I speak to everyone in the same way, whether he is the garbage man or the president of the university. ― Albert Einstein


Less than two months after my mom’s passing I realized quickly how respectful she was to others.

Respect is typically about treating people of all levels with care for their own feelings and rights, but the respect I saw from her went a little beyond that and quite specific.

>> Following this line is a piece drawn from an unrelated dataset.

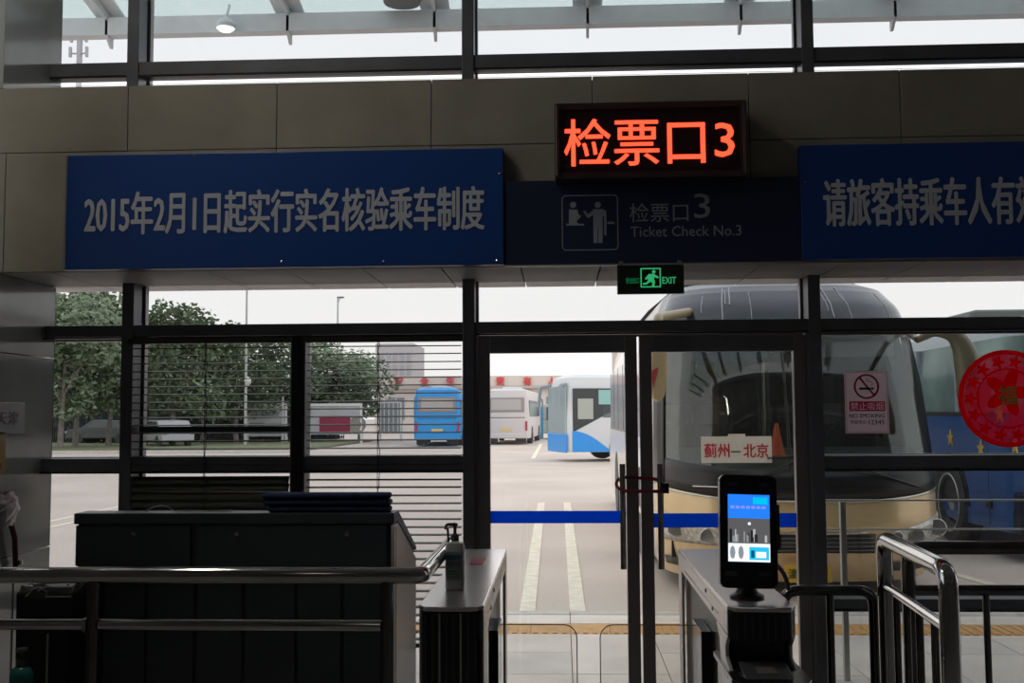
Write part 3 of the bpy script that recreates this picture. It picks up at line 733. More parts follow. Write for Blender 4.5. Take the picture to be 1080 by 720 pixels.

I saw her respect others by:

  • calling them when it had been long she hadn’t heard from them, irrespective of who should or should not call first;
  • visiting them when sick irrespective of how old or young they were;
  • enquiring about other people’s families and friends especially when she knew someone was worried about them;
  • hastening to give her condolences to others who have lost a loved one;
  • cooking for those she loved even when she couldn’t (and she cooked very very well);
  • helping anyone who asked her for help, no matter how small or big the request was;
  • helping with excellence, e.g. not just what they asked for, but everything around it as well and if she didn’t know, she called around and found the support or information needed to help them;
  • her home was always open to anyone who wanted to visit, no matter what the history may have been;
  • accepting anyone’s apology;
  • generously served and fed her guests, no matter who they were or what their social status was;
  • avoided confronting others and just let them be;
  • supported people’s greatest achievements and milestones no matter what she was going through;
  • she gave honest advice, whether accepted or not; and most importantly,
  • she stood by people in their time of need until they no longer needed her.

Respect, respect, respect … not for the sake of being loved or being said this person is this and that, respect for the sake of god for she didn’t necessary get recognized for it before her death – but definitely recognized after her death.

All we are as human beings is a bundle of needs and emotions – during this blessed month – I ask god to help us be a source of comfort for all.